Labor victory fuelled by Catholic education backing
Bill Shorten thanks Catholic boss for by-election intervention via a series of automated phone calls.
Bill Shorten has privately hailed a Catholic education sector campaign days before the Batman by-election as a key factor in Labor’s win.
The Catholic intervention, which helped fuel the nearly 8 per cent primary vote swing to Labor, is already being taken as a warning to the Turnbull government that it could lose seats over the school-funding issue at the next federal election.
The Australian can reveal that the Opposition Leader called Catholic Education Melbourne chief executive Stephen Elder on Saturday night after the bigger-than-expected win over the Greens. Mr Shorten thanked the sector for its support in the by-election campaign after the Catholic body made 30,000 robocalls to almost every household on Thursday, urging a vote for Labor. The campaign helped propel the ALP’s Ged Kearney to a win with a two-party-preferred vote of about 55 per cent to 45 per cent.

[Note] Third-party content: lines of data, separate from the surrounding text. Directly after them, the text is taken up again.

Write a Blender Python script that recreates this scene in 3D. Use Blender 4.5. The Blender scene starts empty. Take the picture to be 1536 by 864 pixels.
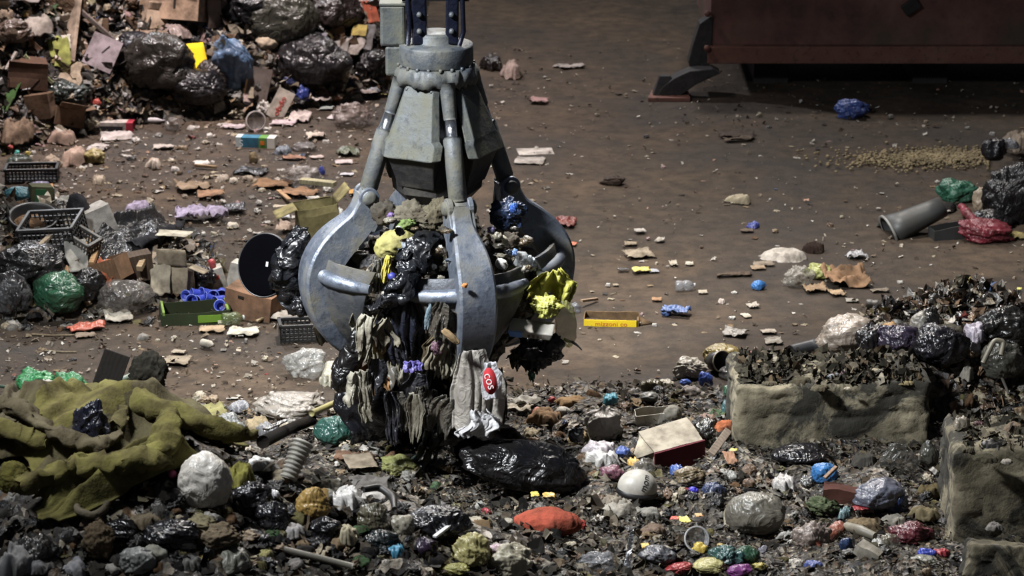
import bpy, bmesh, math, random
import numpy as np
from mathutils import Vector, Matrix, Euler

random.seed(11)
RS = np.random.RandomState(11)
SC = bpy.context.scene
COL = SC.collection
R = math.radians

# ------------------------------------------------------------------ camera model (1536 x 864 frame)
FPX, PITCH, CAMZ = 4355.0, R(17.0), 7.6
CP, SP = math.cos(PITCH), math.sin(PITCH)


def ray(px, py):
    dx, dy = (px - 768) / FPX, -(py - 432) / FPX
    return np.array([dx, CP + dy * SP, -SP + dy * CP])


def depth_of(p):
    return p[1] * CP + (CAMZ - p[2]) * SP


def at_plane(px, py, Y):
    d = ray(px, py)
    t = Y / d[1]
    return Vector((d[0] * t, Y, CAMZ + d[2] * t))


# ------------------------------------------------------------------ noise
_T = np.random.RandomState(3).rand(8192)


def _h(ix, iy, iz):
    return _T[((ix * 73856093) ^ (iy * 19349663) ^ (iz * 83492791)) & 8191]


def vn(p):
    """smooth value noise 0..1 of n x 3 points"""
    p = np.asarray(p, float)
    i = np.floor(p).astype(np.int64)
    f = p - i
    f = f * f * f * (f * (f * 6 - 15) + 10)
    x, y, z = i[:, 0], i[:, 1], i[:, 2]
    fx, fy, fz = f[:, 0], f[:, 1], f[:, 2]
    r = 0
    for a in (0, 1):
        for b in (0, 1):
            for c in (0, 1):
                r = r + _h(x + a, y + b, z + c) * (fx if a else 1 - fx) * (fy if b else 1 - fy) * (fz if c else 1 - fz)
    return r


def ridge(p, e=2.0):
    return (1 - np.abs(2 * vn(p) - 1)) ** e


def vn2(x, y, s=0.0):
    x = np.asarray(x, float)
    return vn(np.stack([x.ravel(), np.asarray(y, float).ravel(), np.full(x.size, s)], 1)).reshape(x.shape)


# ------------------------------------------------------------------ terrain of the heaps
def sst(a, b, x):
    t = np.clip((x - a) / (b - a), 0, 1)
    return t * t * (3 - 2 * t)


def h_rear(x, y):
    front = np.interp(x, [-9, -5.4, -4.2, -2.8, -1.4, -1.0], [29.2, 29.7, 30.95, 31.4, 32.3, 33.5])
    d = np.minimum(y - front, (-1.15 - x) * 1.5 + 0.1)
    h = np.clip(d * 0.95, 0, 3.0)
    return h * (0.75 + 0.5 * vn2(x * 1.3, y * 1.3, 4.2))


def h_mid(x, y):
    q = ((x + 4.75) / 2.15) ** 2 + ((y - 25.2) / 1.45) ** 2
    return 0.62 * np.clip(1 - q, 0, 1) ** 0.8 * (0.7 + 0.6 * vn2(x * 1.7, y * 1.7, 9.1))


def h_fore(x, y):
    f = np.interp(x, [-5, -3.2, -2.1, -1.5, -0.85, -0.28, 0.37, 0.9, 1.6], [1.5, 1.46, 1.38, 1.16, 0.98, 0.78, 0.5, 0.2, 0.0])
    g = np.interp(y, [12.0, 14.2, 15.6, 16.6, 16.95, 17.4, 18.2, 19.2, 19.6], [0.1, 0.32, 0.68, 0.96, 1.0, 0.9, 0.5, 0.06, 0.0])
    return 1.07 * f * g * (0.95 + 0.1 * vn2(x * 2.1, y * 2.1, 1.7))


def h_field(x, y):
    m = sst(-0.9, 0.6, x + 0.25 * (20.5 - y)) * (1 - sst(21.3, 22.3, y - 0.12 * np.abs(x - 1.2)))
    m = np.maximum(m, 0.5 * (1 - sst(20.6, 22.0, y)) * sst(-3.6, -2.6, x))
    return m * (0.03 + 0.17 * vn2(x * 1.6, y * 1.6, 2.9) + 0.10 * vn2(x * 4.1, y * 4.1, 6.3))


def h_back(x, y):
    q = ((x - 3.55) / 1.25) ** 2 + ((y - 21.75) / 0.72) ** 2
    return 0.85 * np.clip(1 - q, 0, 1) ** 0.7 * (0.8 + 0.4 * vn2(x * 2.5, y * 2.5, 7.7))


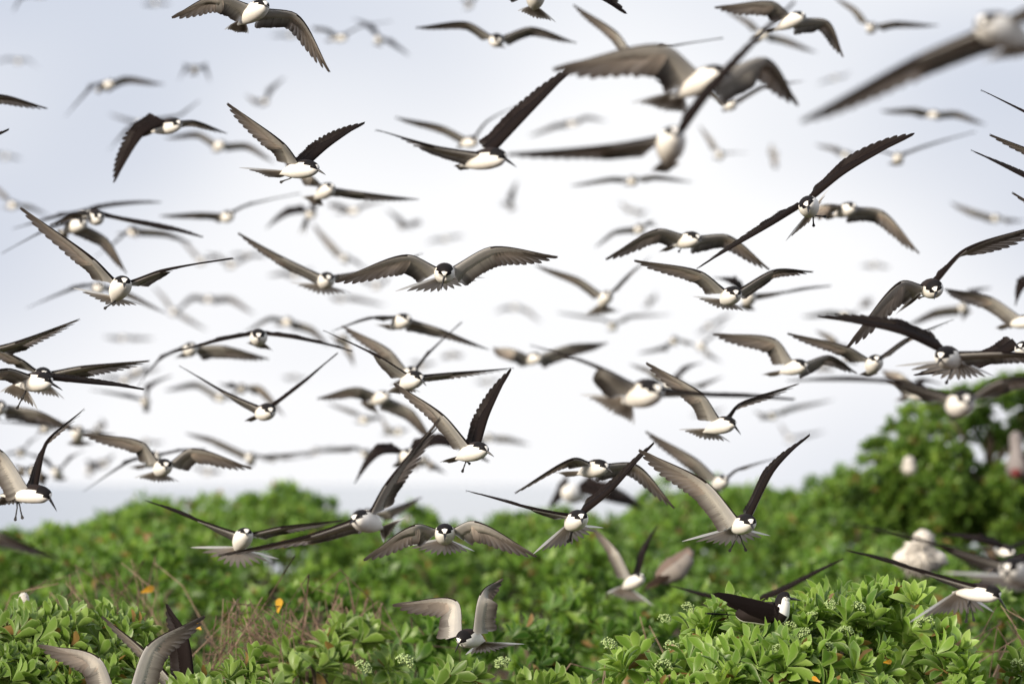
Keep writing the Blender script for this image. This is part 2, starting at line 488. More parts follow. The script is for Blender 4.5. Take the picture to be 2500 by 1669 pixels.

Northcote resident and working mother of three Vanessa Lania said she had been compelled to vote Labor for the first time in more than three years after receiving a letter for her children’s Catholic school telling her that its funding was at risk under the Liberals.
“You don’t want to say panic set in or anything, but we were made aware that the school could be facing funding cuts, and it worried us,” Ms Lania said. “And so you do what you can to try and stop it.”
Having young children and paying school fees means her priorities have shifted, she says.
“The Greens and what they say and their values align to my values, but your priorities change and education is higher on my agenda at the moment,” she said.
Catholic Education Melbourne has been at war with the Coalition over funding reforms it says have robbed millions of dollars from Catholic schools, threatening to campaign strongly over the issue at the next federal election.
During the Batman campaign, CEM wrote to every parent of the 5000 Catholic schoolchildren that make up more than a quarter of all school students in the seat, claiming Labor was the only party that would provide an extra $250 million in funding to Catholic schools over the first two years if Mr Shorten was elected to office.
It is understood that Labor’s poll tracking a week ago was pointing to a loss in the seat.
Mr Elder said he believed the issue played a significant role in the outcome, having run similar campaigns in Victorian state by-elections.
“(Bill) sat down and listened to us, got across the detail and worked out we had a fair case unlike Turnbull and (Education Minister Simon) Birmingham,” he said. “People who dismiss the church forget we are on the high moral ground when it comes to school funding. Birmingham is taking hundreds of millions of dollars off Catholic schools and many parents can’t afford to pay.”
Senior Labor MPs have seized on the by-election win to spruik the party’s chances in the next federal election. Malcolm Turnbull and senior Liberals batted away suggestions the result sent any message about Labor’s chances on federal polling day.
“We weren’t involved in that election, and I guess it tells you a lot about Bill Shorten’s situation in that he’s crowing about holding a seat the Labor Party have had for 50 years,” the Prime Minister said.
Labor’s initial plan trained the party’s sights on trying to retain traditional Labor voters in the north while attempting to win back younger families and more socially progressive voters living in the comparatively affluent suburbs in the south.
Australian Electoral Commission data reveals the strategy worked, with the party netting some of its biggest swings in the south and areas close to schools.
The Northcote West polling booth at Northcote High School experienced a swing towards Labor of 34 per cent, delivering Ged Kearney a final tally of 62.5 per cent to 37.5 per cent over the Greens in that booth.
Labor picked up a swing of more than 10 per cent at the Westgarth Primary School polling station in southern Northcote.
Cory Bernardi’s Australian Conservatives secured 6.37 per cent of the primary vote, with most of the preferences flowing to Labor, ALP sources estimated.